Prior-month history bias
What it means
When distributing shifts, the engine considers how many of each shift type each employee worked in the previous month. Employees who worked a particular shift more last month are less preferred for that shift this month.
This creates continuity across months — someone who had a heavy night shift month last time is more likely to get morning or afternoon assignments this time.
Why it exists
Shift fairness should be measured across time, not just within a single period. Without history bias, the engine might produce a perfectly balanced month in isolation but assign the same employee to nights every month simply because it is locally optimal. History bias introduces cross-period memory.
How the penalty is calculated
For each employee and each core shift type, the engine multiplies the employee's previous month count for that shift by the number of times they are assigned that shift in the current period. A higher prior count combined with more current assignments produces a higher penalty.

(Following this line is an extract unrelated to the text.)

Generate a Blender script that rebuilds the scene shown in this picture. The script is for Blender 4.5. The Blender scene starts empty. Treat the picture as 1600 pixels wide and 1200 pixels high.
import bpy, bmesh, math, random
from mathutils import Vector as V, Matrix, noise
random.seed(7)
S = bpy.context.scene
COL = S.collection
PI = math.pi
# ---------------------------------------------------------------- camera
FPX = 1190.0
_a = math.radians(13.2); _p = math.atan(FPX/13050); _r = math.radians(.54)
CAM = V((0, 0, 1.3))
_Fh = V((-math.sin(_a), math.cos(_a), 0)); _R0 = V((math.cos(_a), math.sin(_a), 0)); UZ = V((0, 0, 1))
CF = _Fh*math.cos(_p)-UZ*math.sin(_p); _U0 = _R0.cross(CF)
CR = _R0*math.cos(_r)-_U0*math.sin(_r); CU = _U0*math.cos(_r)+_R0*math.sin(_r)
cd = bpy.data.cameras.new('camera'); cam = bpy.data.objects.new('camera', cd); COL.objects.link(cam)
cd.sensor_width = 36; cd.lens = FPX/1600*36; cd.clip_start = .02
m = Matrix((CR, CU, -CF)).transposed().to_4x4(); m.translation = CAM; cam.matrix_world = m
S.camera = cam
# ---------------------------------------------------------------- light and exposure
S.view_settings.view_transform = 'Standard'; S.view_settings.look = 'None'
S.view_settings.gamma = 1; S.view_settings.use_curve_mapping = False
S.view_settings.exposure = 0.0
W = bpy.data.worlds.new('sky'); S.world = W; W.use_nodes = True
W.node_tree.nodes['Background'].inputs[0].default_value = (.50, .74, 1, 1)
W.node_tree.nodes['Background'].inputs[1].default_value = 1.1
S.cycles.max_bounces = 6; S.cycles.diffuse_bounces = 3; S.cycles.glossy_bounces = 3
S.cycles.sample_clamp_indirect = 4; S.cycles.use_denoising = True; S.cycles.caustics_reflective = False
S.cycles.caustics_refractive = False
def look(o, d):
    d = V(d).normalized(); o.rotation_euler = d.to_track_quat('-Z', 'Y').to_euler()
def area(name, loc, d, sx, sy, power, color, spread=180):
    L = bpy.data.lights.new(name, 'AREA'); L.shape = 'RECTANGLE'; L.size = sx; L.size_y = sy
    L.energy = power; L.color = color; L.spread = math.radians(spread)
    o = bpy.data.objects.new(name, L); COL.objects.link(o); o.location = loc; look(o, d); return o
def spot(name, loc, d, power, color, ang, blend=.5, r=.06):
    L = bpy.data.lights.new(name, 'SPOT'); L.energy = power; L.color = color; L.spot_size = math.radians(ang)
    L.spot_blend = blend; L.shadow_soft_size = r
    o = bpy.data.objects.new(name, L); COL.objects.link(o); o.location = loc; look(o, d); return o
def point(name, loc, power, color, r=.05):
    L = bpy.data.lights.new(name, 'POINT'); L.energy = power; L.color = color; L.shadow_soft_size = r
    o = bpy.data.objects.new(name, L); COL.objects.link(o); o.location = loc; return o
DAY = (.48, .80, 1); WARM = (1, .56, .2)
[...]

This means the engine is not penalizing the employee for having worked nights last month — it is penalizing the roster for assigning them nights again this month when they already have a high night count.
Example
Suppose two employees are equally valid candidates for a night shift on a given day. Employee A worked 9 nights last month; Employee B worked 4. The history bias penalty for assigning A to night is higher than for assigning B. The engine will prefer B for that night slot.
Parameters
| Parameter | Default | Description |
|---|---|---|
W_HISTORY_BIAS |
5 |
Penalty weight per unit of history-weighted assignment |
Interaction with other constraints
History bias works alongside even shift distribution. Both push toward fairness, but from different angles — shift balance looks at the current period only, while history bias looks across the month boundary. Together they produce rosters that are fair both within the period and over time.